What are Console Logs?
Console Logs capture every message that the browser produces during a test run, including console.log, console.error, console.warn, and other console output.
Thunders automatically records these logs with timestamps during test execution and stores them so you can download them later from the Test Run Report toolbar.
This is especially useful for debugging failures that don’t produce a visible UI bug but leave traces in the browser console.
When to use it
Debug a failing test where the screenshot alone doesn’t explain what went wrong.
Investigate JavaScript errors or warnings that occur during execution.
Verify API responses logged to the console by the application under test.
Share logs with developers to help them reproduce and fix issues faster.
How Console Logs are collected
During every test execution, Thunders subscribes to the browser’s console events. Each message is captured with:
Timestamp — when the message was emitted.
Type — the console method used (e.g.
log,error,warning).Text — the full message content.
At the end of the run, all collected entries are uploaded to storage as a console-logs.txt file.
How to download Console Logs
Open a completed Test Run Report.
In the toolbar at the top of the report, locate the Console Logs button (it has a download icon).
Click the button.
The file
console-logs.txtwill be downloaded to your machine.

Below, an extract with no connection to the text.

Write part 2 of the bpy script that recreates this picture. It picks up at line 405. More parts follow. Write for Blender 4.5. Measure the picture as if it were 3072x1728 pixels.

What the downloaded file looks like
The file is a plain-text .txt file. Each line follows this format:
[2026-01-15T10:32:45.123Z] [log] User login successful
[2026-01-15T10:32:46.456Z] [error] Failed to fetch /api/dashboard: 500 Internal Server Error
[2026-01-15T10:32:47.789Z] [warning] Deprecation notice: use v2 endpoint
Good to know
Console logs are collected for all test runs, not only failed ones.
Logs are stored per test run, so each run has its own independent file.